Peraltro, la giurisprudenza di legittimità ha anche stabilito che le regole sull'imputazione temporale dei componenti negativi, ex art. 75 TUIR, per la loro inderogabilità non richiedono né legittimano un qualche giudizio sull'esistenza o meno di un danno erariale, in modo che appare decisamente irrilevante l'eventuale (anche effettiva) insussistenza dello stesso nel caso concreto (cfr. Cass. 6 settembre 2017, n. 20805).
Sulla scorta delle emergenze normative e giurisprudenziali sopra trascorse, con l'ordinanza n. 15457/2018 in esame, la Sezione tributaria conclude affermando che, nel caso di specie, il costo delle ferie non godute va rapportato all'esercizio di competenza, in quanto maturato in quell'esercizio, senza che rilevi il fatto che il contribuente fruisca delle ferie in un periodo diverso, trattandosi di un costo certo nella sua esistenza e determinabile sulla base degli elementi risultanti alla chiusura dell'esercizio, indipendentemente dall'eventuale godimento delle ferie stesse nell'esercizio.
Peraltro è stato stabilito che, in tema di imputazione dei componenti negativi del reddito d'impresa, in assenza di diverse disposizioni specifiche, nel caso di incertezza nell'"an" o di indeterminabilità nel "quantum" di detti componenti, si applica, in deroga al generale principio di competenza, il principio di cassa, secondo cui gli stessi possono essere imputati all'esercizio in cui ne diviene certa l'esistenza o determinabile in modo obiettivo l'ammontare, qualora di tali qualità fossero privi nel corso dell'esercizio di competenza (Cass. 24 maggio 2017, n. 13048).
Pertanto, correttamente rileva la Suprema Corte che il costo del fattore lavoro (nello specifico il costo delle ferie non godute), quando sia certo e determinabile come nella fattispecie, va correlato ai relativi ricavi in forza del principio di competenza, per cui la detrazione di tale costo degli oneri ad esso connessi, deve avvenire nello stesso periodo di imposta al quale sono imputati i ricavi.
In definitiva, é senz'altro ammissibile ai sensi dell'art. 75 del TUIR, come è stato deciso (cfr.
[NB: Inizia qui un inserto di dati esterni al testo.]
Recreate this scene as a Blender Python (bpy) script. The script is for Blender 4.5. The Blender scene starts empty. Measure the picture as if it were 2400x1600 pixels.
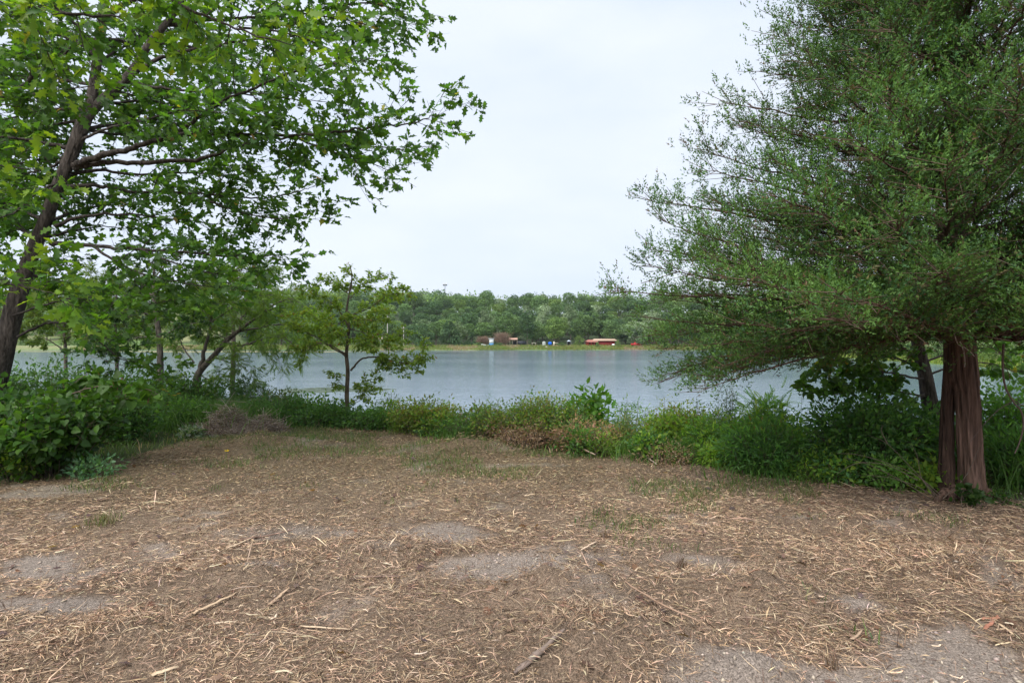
import bpy, math
import numpy as np
from mathutils import Matrix, Vector

# ------------------------------------------------------------------ camera, sky, sun, exposure
S = bpy.context.scene
COL = S.collection
CAMZ = 1.6
cd = bpy.data.cameras.new("camera")
cd.lens = 20.0; cd.sensor_width = 36.0; cd.clip_start = 0.05; cd.clip_end = 9000
cam = bpy.data.objects.new("camera", cd); COL.objects.link(cam)
cam.location = (0, 0, CAMZ); cam.rotation_euler = (math.radians(90), 0, 0)
S.camera = cam

W = bpy.data.worlds.new("World"); S.world = W; W.use_nodes = True
wn, wl = W.node_tree.nodes, W.node_tree.links
bg = wn["Background"]; bg.inputs[1].default_value = 0.1
SUN_EL, SUN_ROT = 52, 205
sky = wn.new("ShaderNodeTexSky"); sky.sky_type = 'NISHITA'; sky.sun_disc = False
sky.sun_elevation = math.radians(SUN_EL); sky.sun_rotation = math.radians(SUN_ROT)
tc = wn.new("ShaderNodeTexCoord"); mp = wn.new("ShaderNodeMapping"); mp.inputs['Scale'].default_value = (1, 1, 2.6)
nz = wn.new("ShaderNodeTexNoise"); nz.inputs['Scale'].default_value = 2.2; nz.inputs['Detail'].default_value = 6; nz.inputs['Roughness'].default_value = 0.5
rp = wn.new("ShaderNodeValToRGB")
rp.color_ramp.elements[0].position = 0.36; rp.color_ramp.elements[0].color = (2.30, 2.58, 3.08, 1)
rp.color_ramp.elements[1].position = 0.66; rp.color_ramp.elements[1].color = (2.72, 2.90, 3.22, 1)
mx = wn.new("ShaderNodeMixRGB"); mx.inputs[0].default_value = 0.97
wl.new(tc.outputs['Generated'], mp.inputs[0]); wl.new(mp.outputs[0], nz.inputs[0]); wl.new(nz.outputs[0], rp.inputs[0])
wl.new(sky.outputs[0], mx.inputs[1]); wl.new(rp.outputs[0], mx.inputs[2]); wl.new(mx.outputs[0], bg.inputs[0])

sl = bpy.data.lights.new("sun", 'SUN'); sl.energy = 1.5; sl.angle = math.radians(50); sl.color = (1.0, 0.96, 0.9)
sun = bpy.data.objects.new("sun", sl); COL.objects.link(sun)
el, az = math.radians(SUN_EL), math.radians(SUN_ROT)
sd = Vector((math.cos(el) * math.sin(az), math.cos(el) * math.cos(az), math.sin(el)))
sun.rotation_euler = sd.to_track_quat('Z', 'Y').to_euler()

S.view_settings.view_transform = 'Standard'; S.view_settings.look = 'None'
S.view_settings.exposure = 1.78; S.view_settings.gamma = 1; S.view_settings.use_curve_mapping = False
S.render.engine = 'CYCLES'
cy = S.cycles
cy.max_bounces = 6; cy.diffuse_bounces = 3; cy.glossy_bounces = 2; cy.transmission_bounces = 4; cy.transparent_max_bounces = 4
cy.caustics_reflective = False; cy.caustics_refractive = False
cy.use_denoising = True

# ------------------------------------------------------------------ helpers
F_PX = 1333.33
HAZE = 0.00012
rng = np.random.default_rng(11)
A = np.array

def P(px, py, Y):
    return A([(px - 1200) / F_PX * Y, Y, CAMZ - (py - 800) / F_PX * Y])

def smoothstep(a, b, x):
    t = np.clip((x - a) / (b - a), 0, 1); return t * t * (3 - 2 * t)

def vnoise(x, y, seed=0):
    x = np.asarray(x, float); y = np.asarray(y, float)
    xi = np.floor(x).astype(np.int64); yi = np.floor(y).astype(np.int64)
    fx = x - xi; fy = y - yi; fx = fx * fx * (3 - 2 * fx); fy = fy * fy * (3 - 2 * fy)
    def h(a, b):
        n = (a * 374761393 + b * 668265263 + seed * 974634777) & 0x7fffffff
        n = ((n ^ (n >> 13)) * 1274126177) & 0x7fffffff
        return ((n ^ (n >> 16)) & 0xffff) / 65535.0
    return (h(xi, yi) * (1 - fx) + h(xi + 1, yi) * fx) * (1 - fy) + (h(xi, yi + 1) * (1 - fx) + h(xi + 1, yi + 1) * fx) * fy

def fbm(x, y, seed=0, o=4):
    s = 0; a = 0.5
    for i in range(o):
        s = s + a * vnoise(x * 2 ** i, y * 2 ** i, seed + i * 17); a *= 0.5
    return s

def norm(v):
    return v / np.maximum(np.linalg.norm(v, axis=-1, keepdims=True), 1e-9)

def rdir(n):
    return norm(rng.normal(size=(n, 3)))

def pal(cols, n, jit=0.12, w=None):
    cols = A(cols, float); i = rng.choice(len(cols), n, p=w)
    c = cols[i] * (1 + rng.normal(size=(n, 1)) * jit) * (1 + rng.normal(size=(n, 3)) * jit * 0.3)
    return np.clip(c, 0.004, 0.85)

def frames(d, up):
    y = norm(d); z = up - (up * y).sum(-1, keepdims=True) * y; z = norm(z); x = np.cross(y, z)
    return np.stack([x, y, z], axis=-1)

class Geo:
    def __init__(s): s.v = []; s.f = []; s.c = []; s.n = 0
    def add(s, V, Fc, C):
        V = np.asarray(V, float).reshape(-1, 3); C = np.broadcast_to(np.asarray(C, float), V.shape)
        s.v.append(V); s.f.append(np.asarray(Fc, np.int64).reshape(-1, 3) + s.n); s.c.append(C); s.n += len(V)
    def scatter(s, tpl, pos, R, sc, col):
        tV, tF = tpl; n = len(pos)
        if n == 0: return
        sc = np.broadcast_to(np.asarray(sc, float), (n,)) if np.ndim(sc) < 2 else sc
        T = tV[None] * (sc[:, None, None] if np.ndim(sc) == 1 else sc[:, None, :])
        V = pos[:, None] + np.einsum('nij,nkj->nki', R, T)
        Fc = tF[None] + (np.arange(n) * len(tV))[:, None, None]
        s.add(V.reshape(-1, 3), Fc.reshape(-1, 3), np.repeat(col, len(tV), axis=0))
    def segs(s, a, b, ra, rb, col, sides=3):
        n = len(a)
        if n == 0: return
        d = b - a; R = frames(d, np.where(np.abs(norm(d)[:, 2:3]) > .9, A([[1., 0, 0]]), A([[0, 0, 1.]])))
        ang = np.arange(sides) * 2 * math.pi / sides
        ring = np.stack([np.cos(ang), np.zeros(sides), np.sin(ang)], 1)
        off = np.einsum('nij,kj->nki', R, ring)
        ra = np.broadcast_to(ra, (n,)); rb = np.broadcast_to(rb, (n,))
        V = np.concatenate([a[:, None] + off * ra[:, None, None], b[:, None] + off * rb[:, None, None]], 1)
        q = []
        for k in range(sides):
            k2 = (k + 1) % sides; q += [(k, k2, sides + k2), (k, sides + k2, sides + k)]
        Fc = A(q)[None] + (np.arange(n) * 2 * sides)[:, None, None]
        s.add(V.reshape(-1, 3), Fc.reshape(-1, 3), np.repeat(np.broadcast_to(col, (n, 3)), 2 * sides, axis=0))
    def tube(s, pts, rad, sides, col, flute=0, seed=0):
        pts = A(pts, float); n = len(pts); rad = np.broadcast_to(rad, (n,))
        T = norm(np.gradient(pts, axis=0)); ref = A([0, 1, 0.0]) if abs(T[0][2]) > .7 else A([0, 0, 1.])
        R = frames(T, np.broadcast_to(ref, T.shape))
        ang = np.arange(sides) * 2 * math.pi / sides
        ring = np.stack([np.cos(ang), 0 * ang, np.sin(ang)], 1)
        L = np.concatenate([[0], np.cumsum(np.linalg.norm(np.diff(pts, axis=0), axis=1))])
        k = 1.0
        if flute:
            aa = (ang / (2 * math.pi))[None]
            def cyc(fr, fl, sd):
                u = np.broadcast_to(aa * fr, (n, sides)); v = np.broadcast_to(L[:, None] * fl, (n, sides)); w = np.broadcast_to(aa, (n, sides))
                return vnoise(u, v, sd) * (1 - w) + vnoise(u - fr, v, sd) * w
            k = 1 + flute * (1.4 * (cyc(7, 0.8, seed) - .5) + 1.0 * (np.abs(cyc(22, 3.0, seed + 3) - .5) * 2 - .5) + .9 * (cyc(40, 2.2, seed + 5) - .5))
        off = np.einsum('nij,kj->nki', R, ring) * (rad[:, None] * k)[..., None]
        V = (pts[:, None] + off).reshape(-1, 3)
        i = np.arange(n - 1)[:, None] * sides; j = np.arange(sides)[None]; j2 = (j + 1) % sides
        a_, b_, c_, d_ = i + j, i + j2, i + sides + j2, i + sides + j
        Fc = np.concatenate([np.stack([a_, b_, c_], -1).reshape(-1, 3), np.stack([a_, c_, d_], -1).reshape(-1, 3)])
        if np.ndim(col) == 1: cc = np.broadcast_to(col, V.shape)
        else: cc = col
        s.add(V, Fc, cc)
    def box(s, lo, hi, col, rot=0, org=(0, 0, 0)):
        lo = A(lo, float); hi = A(hi, float)
        V = A([[x, y, z] for z in (lo[2], hi[2]) for y in (lo[1], hi[1]) for x in (lo[0], hi[0])])
        if rot:
            c, s_ = math.cos(rot), math.sin(rot); o = A(org, float); V = (V - o) @ A([[c, s_, 0], [-s_, c, 0], [0, 0, 1]]) + o
        s.add(V, [(0, 2, 1), (1, 2, 3), (4, 5, 6), (5, 7, 6), (0, 1, 4), (1, 5, 4), (2, 6, 3), (3, 6, 7), (0, 4, 2), (2, 4, 6), (1, 3, 5), (3, 7, 5)], col)
    def mesh(s, name, loc=(0, 0, 0), smooth=False):
        V = np.concatenate(s.v) - A(loc, float); Fc = np.concatenate(s.f); C = np.concatenate(s.c)
        me = bpy.data.meshes.new(name)
        me.vertices.add(len(V)); me.vertices.foreach_set('co', V.astype(np.float32).ravel())
        me.loops.add(len(Fc) * 3); me.loops.foreach_set('vertex_index', Fc.astype(np.int32).ravel())
        me.polygons.add(len(Fc)); me.polygons.foreach_set('loop_start', np.arange(0, len(Fc) * 3, 3, dtype=np.int32))
        if smooth: me.polygons.foreach_set('use_smooth', np.ones(len(Fc), bool))
        at = me.attributes.new('tint', 'FLOAT_COLOR', 'POINT')
        at.data.foreach_set('color', np.concatenate([C, np.ones((len(C), 1))], 1).astype(np.float32).ravel())
        me.update(); return me
    def obj(s, name, mat, parent=None, smooth=False, **props):
        if s.n == 0: return None
        loc = tuple(parent.location) if parent is not None else (0, 0, 0)
        me = s.mesh(name, loc, smooth); me.materials.append(mat)
        o = bpy.data.objects.new(name, me); COL.objects.link(o)
        if parent is not None: o.parent = parent
        for k, v in props.items(): o[k] = v
        return o

TRI_TOTAL = 0
def thing(name, label, cat, loc, group=None):
    o = bpy.data.objects.new(name, None); COL.objects.link(o); o.location = tuple(float(v) for v in loc)
    o['label'] = label; o['category'] = cat; o.empty_display_size = 0.2
    if group: o['group'] = group
    return o

# ------------------------------------------------------------------ materials
def new_mat(name):
    m = bpy.data.materials.new(name); m.use_nodes = True
    return m, m.node_tree.nodes, m.node_tree.links, m.node_tree.nodes['Principled BSDF']

def tint_mat(name, rough=0.7, spec=0.3, transl=0.0, noise=None, bump=None, rand=0.0, metal=0.0):
    m, N, L, B = new_mat(name)
    at = N.new('ShaderNodeAttribute'); at.attribute_name = 'tint'; c = at.outputs['Color']
    if noise:
        sc, amt, vec = noise
        t = N.new('ShaderNodeTexCoord'); mp = N.new('ShaderNodeMapping'); mp.inputs['Scale'].default_value = vec
        n = N.new('ShaderNodeTexNoise'); n.inputs['Scale'].default_value = sc; n.inputs['Detail'].default_value = 6; n.inputs['Roughness'].default_value = 0.65
        L.new(t.outputs['Object'], mp.inputs[0]); L.new(mp.outputs[0], n.inputs[0])
        mr = N.new('ShaderNodeMapRange'); mr.inputs['From Min'].default_value = .3; mr.inputs['From Max'].default_value = .7
        mr.inputs['To Min'].default_value = 1 - amt; mr.inputs['To Max'].default_value = 1 + amt
        L.new(n.outputs[0], mr.inputs[0])
        v = N.new('ShaderNodeVectorMath'); v.operation = 'SCALE'; L.new(c, v.inputs[0]); L.new(mr.outputs[0], v.inputs['Scale']); c = v.outputs[0]
        if bump:
            b = N.new('ShaderNodeBump'); b.inputs['Strength'].default_value = bump[0]; b.inputs['Distance'].default_value = bump[1]
            L.new(n.outputs[0], b.inputs['Height']); L.new(b.outputs[0], B.inputs['Normal'])
    if rand:
        oi = N.new('ShaderNodeObjectInfo'); mr = N.new('ShaderNodeMapRange'); mr.inputs['To Min'].default_value = 1 - rand; mr.inputs['To Max'].default_value = 1 + rand
        L.new(oi.outputs['Random'], mr.inputs[0]); v = N.new('ShaderNodeVectorMath'); v.operation = 'SCALE'
        L.new(c, v.inputs[0]); L.new(mr.outputs[0], v.inputs['Scale']); c = v.outputs[0]
    L.new(c, B.inputs['Base Color']); B.inputs['Roughness'].default_value = rough; B.inputs['Specular IOR Level'].default_value = spec
    B.inputs['Metallic'].default_value = metal
    if transl:
        tr = N.new('ShaderNodeBsdfTranslucent'); v = N.new('ShaderNodeVectorMath'); v.operation = 'MULTIPLY'; v.inputs[1].default_value = (1.5, 1.5, 0.55)
        L.new(c, v.inputs[0]); L.new(v.outputs[0], tr.inputs[0])
        mx = N.new('ShaderNodeMixShader'); mx.inputs[0].default_value = transl
        L.new(B.outputs[0], mx.inputs[1]); L.new(tr.outputs[0], mx.inputs[2]); L.new(mx.outputs[0], N['Material Output'].inputs[0])
    return m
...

Cass. 6 giugno 2007, n. 13224; 15 gennaio 2009, n. 871), la deduzione della indennità sostitutiva di ferie non godute in quanto costo certo nella sua esistenza e determinabile sulla base degli elementi risultanti alla chiusura dell'esercizio, indipendentemente dall'eventuale godimento delle ferie stesse nell'esercizio successivo (nel qual caso si realizzerà una sopravvenienza attiva tassabile ai sensi del previgente art. 55 del D.P.R. n. 917/1986).